#### Source material
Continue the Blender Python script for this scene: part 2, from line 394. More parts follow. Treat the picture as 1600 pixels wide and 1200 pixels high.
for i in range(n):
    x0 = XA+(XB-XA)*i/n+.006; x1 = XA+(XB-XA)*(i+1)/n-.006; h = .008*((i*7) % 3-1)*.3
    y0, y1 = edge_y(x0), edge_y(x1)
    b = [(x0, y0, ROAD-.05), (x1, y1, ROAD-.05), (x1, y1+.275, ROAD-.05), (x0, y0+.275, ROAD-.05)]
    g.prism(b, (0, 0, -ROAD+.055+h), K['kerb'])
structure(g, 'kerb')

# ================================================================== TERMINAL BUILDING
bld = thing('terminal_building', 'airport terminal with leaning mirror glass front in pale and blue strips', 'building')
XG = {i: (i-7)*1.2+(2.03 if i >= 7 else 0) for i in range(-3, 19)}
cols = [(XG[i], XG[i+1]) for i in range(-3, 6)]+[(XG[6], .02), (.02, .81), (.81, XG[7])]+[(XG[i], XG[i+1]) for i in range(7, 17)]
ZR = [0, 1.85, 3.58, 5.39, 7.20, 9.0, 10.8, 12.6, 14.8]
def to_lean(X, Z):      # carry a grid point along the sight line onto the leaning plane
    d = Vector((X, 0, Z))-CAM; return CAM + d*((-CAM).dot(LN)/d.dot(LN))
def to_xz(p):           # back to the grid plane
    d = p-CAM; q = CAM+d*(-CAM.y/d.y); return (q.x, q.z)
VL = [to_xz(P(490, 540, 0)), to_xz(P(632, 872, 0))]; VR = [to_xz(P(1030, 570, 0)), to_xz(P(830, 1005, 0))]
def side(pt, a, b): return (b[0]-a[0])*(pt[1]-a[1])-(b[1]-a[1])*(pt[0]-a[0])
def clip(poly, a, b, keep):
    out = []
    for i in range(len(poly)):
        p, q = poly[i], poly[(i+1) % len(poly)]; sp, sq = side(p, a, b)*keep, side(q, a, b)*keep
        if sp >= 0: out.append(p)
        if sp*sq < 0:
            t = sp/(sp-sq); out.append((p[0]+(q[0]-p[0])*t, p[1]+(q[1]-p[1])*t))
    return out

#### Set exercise
Print the material verbatim, all of it.

#### Answer to this exercise
Continue the Blender Python script for this scene: part 2, from line 394. More parts follow. Treat the picture as 1600 pixels wide and 1200 pixels high.
for i in range(n):
    x0 = XA+(XB-XA)*i/n+.006; x1 = XA+(XB-XA)*(i+1)/n-.006; h = .008*((i*7) % 3-1)*.3
    y0, y1 = edge_y(x0), edge_y(x1)
    b = [(x0, y0, ROAD-.05), (x1, y1, ROAD-.05), (x1, y1+.275, ROAD-.05), (x0, y0+.275, ROAD-.05)]
    g.prism(b, (0, 0, -ROAD+.055+h), K['kerb'])
structure(g, 'kerb')

# ================================================================== TERMINAL BUILDING
bld = thing('terminal_building', 'airport terminal with leaning mirror glass front in pale and blue strips', 'building')
XG = {i: (i-7)*1.2+(2.03 if i >= 7 else 0) for i in range(-3, 19)}
cols = [(XG[i], XG[i+1]) for i in range(-3, 6)]+[(XG[6], .02), (.02, .81), (.81, XG[7])]+[(XG[i], XG[i+1]) for i in range(7, 17)]
ZR = [0, 1.85, 3.58, 5.39, 7.20, 9.0, 10.8, 12.6, 14.8]
def to_lean(X, Z):      # carry a grid point along the sight line onto the leaning plane
    d = Vector((X, 0, Z))-CAM; return CAM + d*((-CAM).dot(LN)/d.dot(LN))
def to_xz(p):           # back to the grid plane
    d = p-CAM; q = CAM+d*(-CAM.y/d.y); return (q.x, q.z)
VL = [to_xz(P(490, 540, 0)), to_xz(P(632, 872, 0))]; VR = [to_xz(P(1030, 570, 0)), to_xz(P(830, 1005, 0))]
def side(pt, a, b): return (b[0]-a[0])*(pt[1]-a[1])-(b[1]-a[1])*(pt[0]-a[0])
def clip(poly, a, b, keep):
    out = []
    for i in range(len(poly)):
        p, q = poly[i], poly[(i+1) % len(poly)]; sp, sq = side(p, a, b)*keep, side(q, a, b)*keep
        if sp >= 0: out.append(p)
        if sp*sq < 0:
            t = sp/(sp-sq); out.append((p[0]+(q[0]-p[0])*t, p[1]+(q[1]-p[1])*t))
    return out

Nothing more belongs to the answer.